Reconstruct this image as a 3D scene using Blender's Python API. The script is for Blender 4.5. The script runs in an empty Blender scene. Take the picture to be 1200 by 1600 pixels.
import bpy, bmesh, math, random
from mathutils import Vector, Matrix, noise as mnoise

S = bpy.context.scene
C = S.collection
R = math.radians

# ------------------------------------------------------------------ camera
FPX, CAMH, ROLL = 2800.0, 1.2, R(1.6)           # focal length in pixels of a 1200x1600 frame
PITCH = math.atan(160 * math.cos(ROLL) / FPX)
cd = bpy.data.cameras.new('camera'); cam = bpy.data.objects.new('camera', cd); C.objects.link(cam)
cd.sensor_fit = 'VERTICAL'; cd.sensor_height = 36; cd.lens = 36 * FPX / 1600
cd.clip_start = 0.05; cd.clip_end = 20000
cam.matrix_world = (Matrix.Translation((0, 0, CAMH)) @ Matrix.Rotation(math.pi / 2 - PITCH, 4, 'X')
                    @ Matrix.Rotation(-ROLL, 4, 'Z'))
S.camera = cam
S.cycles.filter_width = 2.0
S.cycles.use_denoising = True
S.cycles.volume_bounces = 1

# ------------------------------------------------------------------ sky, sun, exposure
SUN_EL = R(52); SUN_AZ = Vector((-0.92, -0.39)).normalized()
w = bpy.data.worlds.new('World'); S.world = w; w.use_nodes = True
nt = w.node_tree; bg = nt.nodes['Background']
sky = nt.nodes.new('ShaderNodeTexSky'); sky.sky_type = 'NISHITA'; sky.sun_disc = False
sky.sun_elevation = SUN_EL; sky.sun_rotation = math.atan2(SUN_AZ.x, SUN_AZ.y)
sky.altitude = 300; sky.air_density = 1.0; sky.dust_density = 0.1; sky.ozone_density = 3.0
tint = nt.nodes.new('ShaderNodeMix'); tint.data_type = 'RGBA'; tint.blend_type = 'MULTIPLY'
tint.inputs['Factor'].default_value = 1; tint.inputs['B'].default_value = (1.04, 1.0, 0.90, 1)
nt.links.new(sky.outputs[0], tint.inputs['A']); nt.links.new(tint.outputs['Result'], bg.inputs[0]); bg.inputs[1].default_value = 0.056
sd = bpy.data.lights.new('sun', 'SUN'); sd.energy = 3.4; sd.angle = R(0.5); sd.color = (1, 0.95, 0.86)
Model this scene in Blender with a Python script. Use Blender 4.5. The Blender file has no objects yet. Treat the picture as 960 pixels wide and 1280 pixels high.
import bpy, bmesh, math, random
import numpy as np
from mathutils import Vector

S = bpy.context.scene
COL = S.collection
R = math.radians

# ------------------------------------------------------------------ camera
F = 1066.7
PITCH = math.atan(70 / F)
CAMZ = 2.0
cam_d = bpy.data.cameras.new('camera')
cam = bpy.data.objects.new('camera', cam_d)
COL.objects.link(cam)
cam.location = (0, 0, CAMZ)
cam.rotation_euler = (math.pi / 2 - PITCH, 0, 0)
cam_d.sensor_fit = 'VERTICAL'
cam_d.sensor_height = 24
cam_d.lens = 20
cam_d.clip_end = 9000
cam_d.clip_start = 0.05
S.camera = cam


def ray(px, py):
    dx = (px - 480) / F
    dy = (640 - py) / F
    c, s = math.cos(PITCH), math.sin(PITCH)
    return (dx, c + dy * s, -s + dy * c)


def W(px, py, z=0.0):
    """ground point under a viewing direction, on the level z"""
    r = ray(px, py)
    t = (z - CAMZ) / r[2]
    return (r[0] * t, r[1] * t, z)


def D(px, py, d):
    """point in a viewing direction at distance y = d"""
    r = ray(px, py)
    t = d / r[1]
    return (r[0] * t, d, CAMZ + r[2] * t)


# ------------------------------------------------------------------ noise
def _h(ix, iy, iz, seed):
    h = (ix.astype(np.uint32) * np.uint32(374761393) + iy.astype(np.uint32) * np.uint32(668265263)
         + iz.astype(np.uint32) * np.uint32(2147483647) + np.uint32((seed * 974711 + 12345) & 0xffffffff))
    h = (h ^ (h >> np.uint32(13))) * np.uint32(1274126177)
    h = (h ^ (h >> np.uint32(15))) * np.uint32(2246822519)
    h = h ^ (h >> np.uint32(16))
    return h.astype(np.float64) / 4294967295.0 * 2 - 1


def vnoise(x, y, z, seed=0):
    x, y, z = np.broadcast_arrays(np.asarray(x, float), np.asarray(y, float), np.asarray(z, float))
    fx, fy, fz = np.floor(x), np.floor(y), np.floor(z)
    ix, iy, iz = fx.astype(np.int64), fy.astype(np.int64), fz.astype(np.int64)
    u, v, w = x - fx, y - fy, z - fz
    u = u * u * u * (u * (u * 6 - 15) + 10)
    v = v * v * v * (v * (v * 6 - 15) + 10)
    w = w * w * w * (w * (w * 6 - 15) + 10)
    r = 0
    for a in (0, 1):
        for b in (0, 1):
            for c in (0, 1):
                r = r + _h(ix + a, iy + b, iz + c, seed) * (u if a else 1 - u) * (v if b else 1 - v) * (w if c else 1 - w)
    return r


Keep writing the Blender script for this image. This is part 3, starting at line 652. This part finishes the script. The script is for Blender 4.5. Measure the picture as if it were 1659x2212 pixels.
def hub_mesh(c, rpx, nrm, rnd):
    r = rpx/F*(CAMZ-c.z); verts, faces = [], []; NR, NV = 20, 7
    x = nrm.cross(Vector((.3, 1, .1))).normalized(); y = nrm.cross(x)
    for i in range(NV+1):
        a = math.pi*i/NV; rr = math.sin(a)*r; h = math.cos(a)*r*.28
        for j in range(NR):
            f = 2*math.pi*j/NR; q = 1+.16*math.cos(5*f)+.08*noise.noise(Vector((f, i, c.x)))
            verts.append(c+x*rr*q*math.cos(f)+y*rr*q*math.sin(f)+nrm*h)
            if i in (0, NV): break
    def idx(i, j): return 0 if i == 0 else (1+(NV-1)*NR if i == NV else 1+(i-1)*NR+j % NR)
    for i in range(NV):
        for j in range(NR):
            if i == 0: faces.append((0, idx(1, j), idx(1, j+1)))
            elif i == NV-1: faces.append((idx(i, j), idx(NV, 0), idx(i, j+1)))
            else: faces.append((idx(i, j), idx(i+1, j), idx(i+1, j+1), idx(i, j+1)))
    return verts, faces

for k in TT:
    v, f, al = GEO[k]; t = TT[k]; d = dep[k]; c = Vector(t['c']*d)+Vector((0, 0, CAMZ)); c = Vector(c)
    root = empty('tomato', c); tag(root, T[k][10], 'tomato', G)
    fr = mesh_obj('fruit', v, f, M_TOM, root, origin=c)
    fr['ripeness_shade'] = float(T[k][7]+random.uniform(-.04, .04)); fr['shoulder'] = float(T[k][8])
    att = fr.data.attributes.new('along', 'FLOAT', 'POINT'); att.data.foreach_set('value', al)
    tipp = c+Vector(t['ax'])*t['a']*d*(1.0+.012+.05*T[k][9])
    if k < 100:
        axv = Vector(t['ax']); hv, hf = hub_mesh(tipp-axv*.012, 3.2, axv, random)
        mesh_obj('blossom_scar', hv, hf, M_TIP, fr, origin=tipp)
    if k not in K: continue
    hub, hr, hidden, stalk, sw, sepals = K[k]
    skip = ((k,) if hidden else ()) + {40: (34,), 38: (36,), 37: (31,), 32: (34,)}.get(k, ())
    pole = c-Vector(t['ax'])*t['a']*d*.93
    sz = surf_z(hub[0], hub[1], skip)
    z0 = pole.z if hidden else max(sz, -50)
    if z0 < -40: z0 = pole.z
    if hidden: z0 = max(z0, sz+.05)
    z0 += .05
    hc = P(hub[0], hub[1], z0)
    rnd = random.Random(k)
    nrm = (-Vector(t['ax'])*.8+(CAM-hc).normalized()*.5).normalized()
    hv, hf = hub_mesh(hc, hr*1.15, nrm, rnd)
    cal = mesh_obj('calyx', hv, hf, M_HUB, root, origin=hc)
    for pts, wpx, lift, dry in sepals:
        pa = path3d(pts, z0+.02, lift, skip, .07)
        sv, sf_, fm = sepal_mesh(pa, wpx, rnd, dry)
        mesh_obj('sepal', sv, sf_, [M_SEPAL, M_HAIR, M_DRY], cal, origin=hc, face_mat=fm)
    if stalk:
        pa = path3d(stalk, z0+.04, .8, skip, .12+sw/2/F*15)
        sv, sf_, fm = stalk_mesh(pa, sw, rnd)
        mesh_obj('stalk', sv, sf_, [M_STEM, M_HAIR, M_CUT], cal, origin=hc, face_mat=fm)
* * *
Your goal
Find and copy every line in the entries above where the string "objects" occurs.

Exercise result
cd = bpy.data.cameras.new('camera'); cam = bpy.data.objects.new('camera', cd); C.objects.link(cam)
Model this scene in Blender with a Python script. Use Blender 4.5. The Blender file has no objects yet. Treat the picture as 960 pixels wide and 1280 pixels high.
cam = bpy.data.objects.new('camera', cam_d)
COL.objects.link(cam)